Survey Reveals 65% of Institutional Investors View Crypto as Essential for Portfolio Diversification

A new study conducted by Nomura, a Tokyo-based bank, and its cryptocurrency division, Laser Digital, reveals that institutional investors are increasingly embracing digital assets. The survey, which gathered responses from over 500 investment professionals in Japan, shows that 31% of respondents now hold a favorable view of cryptocurrency over the next year, marking a 6% increase from 2024. Conversely, negative sentiment has decreased, signifying a gradual shift in perception as the asset class matures. The primary theme emerging from the study is diversification, with 65% of respondents regarding cryptocurrency as a vital component of portfolio diversification. Furthermore, 79% of those considering investment in cryptocurrency plan to do so within the next three years, with most expecting to allocate between 2% and 5% of their portfolio. This shift is supported by a changing regulatory landscape, both in Japan and globally.
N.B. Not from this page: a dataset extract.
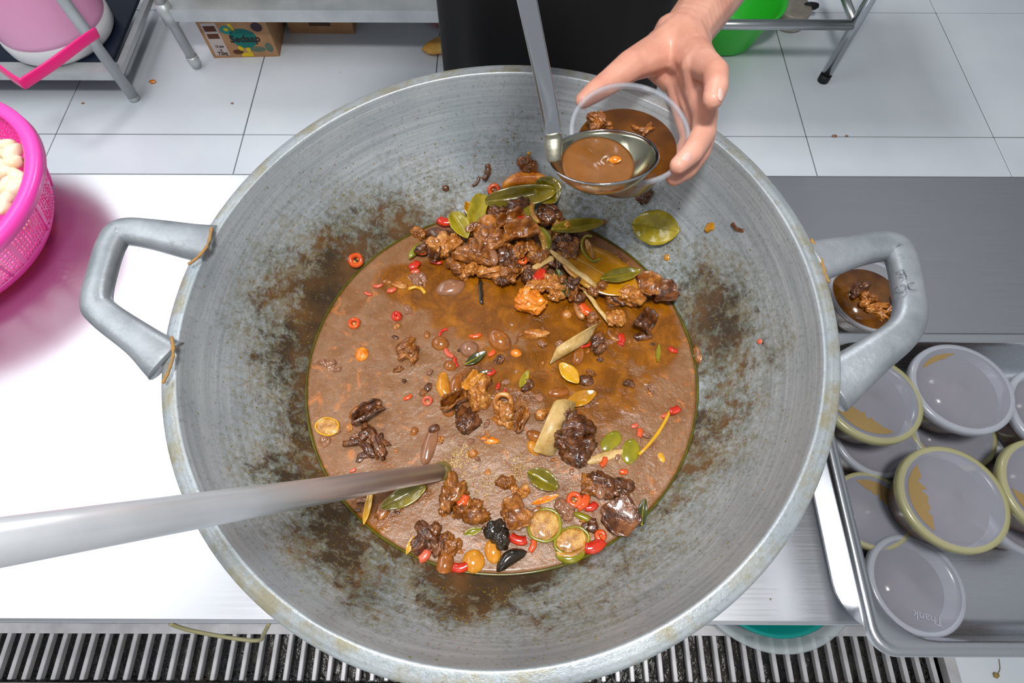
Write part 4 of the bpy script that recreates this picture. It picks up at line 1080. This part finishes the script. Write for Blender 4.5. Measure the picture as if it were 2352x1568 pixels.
# ------------------------------------------------------------------ ladle with sauce
LC = pd(1385, 357, .485); LR = .0447
lax = V((-.09, .34, 1)).normalized()
lad = empty('ladle', (0, 0, 0), 'stainless steel ladle of brown sauce tilted over the tub in the hand', 'ladle')
lx = V((1, 0, 0)); lx = (lx - lax * lx.dot(lax)).normalized(); ly = lax.cross(lx)
lad.matrix_world = frame_mat(LC, lx, ly, lax)
MAT_LADLE = steel('used_ladle_steel', (176, 172, 150), .16, 0, .05)
LD = .029; RS_ = (LR * LR + LD * LD) / (2 * LD)
lp = [(RS_ * sin(a), (RS_ - LD) - RS_ * cos(a)) for a in [math.asin(LR / RS_) * i / 16 for i in range(17)]]
link('cup', solid(lathe(lp, 72), .0011), MAT_LADLE, lad)
link('cup_rim', lathe([(LR - .0012, .0), (LR, .0011), (LR + .0012, .0), (LR, -.0012)], 72, True), MAT_CHROME, lad)
def ladle_sauce():
    up = (lad.matrix_world.to_3x3().inverted() @ V((0, 0, 1))).normalized(); lev = -.0170
    n = 64; vs = [(0, 0, 0)]; fs = []
    sc = V((0, 0, RS_ - LD)); q = RS_ - .0012
    d0 = sc.dot(up); hgt = lev - d0; rad = sqrt(max(q * q - hgt * hgt, 0)); c = sc + up * hgt
    u = V((1, 0, 0)); u = (u - up * u.dot(up)).normalized(); w = up.cross(u)
    vs = [c]; m = 10
    for i in range(n):
        a = 2 * pi * i / n
        for j in range(1, m + 1):
            rr = rad * j / m; p = c + u * rr * cos(a) + w * rr * sin(a)
            vs.append(p + up * .0009 * noise.noise(p * 90) * (1 - (j / m) ** 6))
    for i in range(n):
        k = (i + 1) % n; fs.append((0, 1 + i * m, 1 + k * m))
        for j in range(m - 1): fs.append((1 + i * m + j, 1 + i * m + j + 1, 1 + k * m + j + 1, 1 + k * m + j))
    # belly of the sauce, just inside the cup
    b = len(vs); K = 5; dn = (c - up * (hgt + q))
    for kk in range(1, K):
        t = kk / K; h2 = hgt + (-q - hgt) * t; r2 = sqrt(max(q * q - h2 * h2, 0))
        for i in range(n):
            a = 2 * pi * i / n; vs.append(sc + up * h2 + u * r2 * cos(a) + w * r2 * sin(a))
    for i in range(n):
        k = (i + 1) % n; fs.append((i * m + m, b + i, b + k, k * m + m))
        for kk in range(K - 2): fs.append((b + kk * n + i, b + (kk + 1) * n + i, b + (kk + 1) * n + k, b + kk * n + k))
    fs.append(tuple(b + (K - 2) * n + i for i in range(n))[::-1])
    return fixn(mesh(vs, fs))
link('sauce', ladle_sauce(), sauce('ladle_sauce', (112, 68, 18), (138, 90, 50), .12, 30, .3), lad)
link('shallot_bit', xf(blob_mesh(.011, .007, .006, .2, 1.5, 91), Matrix.Translation((.012, .014, -.0125))), FM['orange'], lad)
B0 = pd(1273, 372, .473); B1 = pd(1271, 318, .469); B2 = pd(1262, 250, .450); T1 = pd(1198, -60, .367); T2 = T1 + (T1 - B2) * .95
inv = lad.matrix_world.inverted()
hp = [tuple(inv @ q) for q in (B2 + (B1 - B2) * .9, B2, T1, T2)]
fdir = tuple(inv.to_3x3() @ (CAM - B2).normalized())
link('handle', sweep(smooth_path(hp, 6), .0066, .0022, fdir, 16, 3.5), MAT_CHROME, lad)
yk = [tuple(inv @ q) for q in (B1 + (B2 - B1) * .22, B1, B1.lerp(B0, .5), B0)]
link('yoke', sweep(smooth_path(yk, 6), [.0074 * max(sin((.12 + .8 * i / 18) * pi), .3) ** .35 for i in range(19)], [.0042 * max(sin((.1 + .8 * i / 18) * pi), .3) ** .35 for i in range(19)], fdir, 16, 2.1), steel('soiled_yoke_steel', (190, 186, 166), .34, 0, .08), lad)

# ------------------------------------------------------------------ tub in the hand
TC = pd(1448, 302, .552)
hand_tub = tub_tree('held_tub', TC, (.03, -.12, 1), .116, 'open clear tub held in the hand under the ladle', None, lid=False, fill=.62, spin=.3, h=.05)
link('meat_bit', xf(cluster_mesh(.028, .014, .014, 71, 6), Matrix.Translation((-.02, .022, -.010)) @ Matrix.Rotation(-.5, 4, 'Z')), FM['meat'], hand_tub)
link('meat_bit', xf(cluster_mesh(.026, .008, .006, 72), Matrix.Translation((.02, .012, -.0175)) @ Matrix.Rotation(-.4, 4, 'Z')), FM['meat'], hand_tub)

# ------------------------------------------------------------------ person
def capsule_chain(bm, pts, sub=10):
    """round tapering chain: pts = (Vector, radius)"""
    for (a, ra), (b, rb) in zip(pts, pts[1:]):
        n = max(2, int((b - a).length / (min(ra, rb) * .35)))
        for i in range(n + 1):
            t = i / n; p = a.lerp(b, t); q = ra + (rb - ra) * t
            bmesh.ops.create_icosphere(bm, subdivisions=2, radius=q, matrix=Matrix.Translation(p))
def remesh(chains, voxel, sm=6):
    bm = bmesh.new()
    for c in chains: capsule_chain(bm, c)
    me = bpy.data.meshes.new('m'); bm.to_mesh(me); bm.free()
    o = bpy.data.objects.new('tmp', me); COL.objects.link(o)
    md = o.modifiers.new('r', 'REMESH'); md.mode = 'VOXEL'; md.voxel_size = voxel
    s_ = o.modifiers.new('s', 'SMOOTH'); s_.iterations = sm; s_.factor = .5
    dg = bpy.context.evaluated_depsgraph_get(); out = bpy.data.meshes.new_from_object(o.evaluated_get(dg))
    bpy.data.objects.remove(o); return out
def J(px, py, Z, r): return (pd(px, py, Z), r)
W_ = J(1566, 88, .622, .0268); FA = J(1625, 10, .66, .031); FB = J(1705, -100, .705, .036); EL = J(1800, -250, .80, .042)
SHO = (V((.275, .90, 1.30)), .052)
hand_l = [
 [SHO, (V((.34, .92, 1.14)), .047), EL, FB, FA, W_],
 [J(1545, 76, .625, .021), J(1540, 108, .622, .022)], [J(1590, 100, .622, .021), J(1582, 122, .61, .021)],
 # palm: spokes from the wrist to the knuckles
 [W_, J(1592, 128, .60, .021), J(1612, 146, .578, .0168)],
 [W_, J(1590, 150, .612, .020), J(1604, 205, .592, .0155)],
 [J(1560, 110, .622, .020), J(1580, 170, .622, .019), J(1592, 235, .608, .0145)],
 [J(1545, 110, .628, .019), J(1560, 180, .632, .017), J(1572, 255, .622, .013)],
 [J(1600, 150, .58, .016), J(1606, 205, .59, .015)],
 # thumb
 [W_, J(1512, 122, .618, .0220), J(1450, 150, .600, .0165)],
 [J(1450, 150, .600, .0165), J(1400, 188, .594, .0135), J(1370, 208, .588, .0118), J(1340, 230, .582, .0088)],
 [J(1512, 122, .620, .021), J(1545, 135, .622, .018), J(1590, 138, .60, .0165)],
 [J(1490, 140, .620, .014), J(1540, 190, .640, .012)],
 # index
 [J(1612, 146, .578, .0168), J(1643, 166, .545, .0128), J(1645, 200, .528, .0112), J(1637, 228, .520, .0096)],
 # middle
 [J(1604, 205, .592, .0150), J(1620, 262, .578, .0128), J(1616, 305, .562, .0122), J(1590, 350, .545, .0110), J(1558, 380, .535, .0088)],
 # ring
 [J(1592, 235, .608, .0142), J(1618, 310, .592, .0118), J(1606, 350, .580, .0113), J(1578, 388, .566, .0105), J(1549, 407, .556, .0088)],
 # little finger, below the tub
 [J(1572, 255, .622, .013), J(1585, 320, .625, .0105), J(1560, 365, .618, .0096), J(1525, 392, .61, .0078)],
]
HG = T1 + (T1 - B2) * .62
hd = (T1 - B2).normalized(); sx_ = hd.cross(V((0, 1, 0))).normalized(); fy = sx_.cross(hd)
if fy.y < 0: fy = -fy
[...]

The introduction of clearer rules and regulations in major markets, as well as the approval and expansion of cryptocurrency investment products such as exchange-traded funds (ETFs) and tokenized assets, has reduced uncertainty and encouraged institutional investment. As a result, interest in cryptocurrency is expanding beyond simple price exposure, with over 60% of respondents expressing interest in staking, lending, derivatives, and tokenized assets. Stablecoins are also gaining traction, with 63% of respondents identifying potential use cases such as treasury management, cross-border payments, and investment in tokenized securities. Despite the remaining barriers, including concerns over volatility, counterparty risk, and the lack of established valuation frameworks, the survey suggests that the conversation is shifting from whether to invest in cryptocurrency to how to do so, indicating that digital assets are becoming an increasingly standard component of institutional portfolios.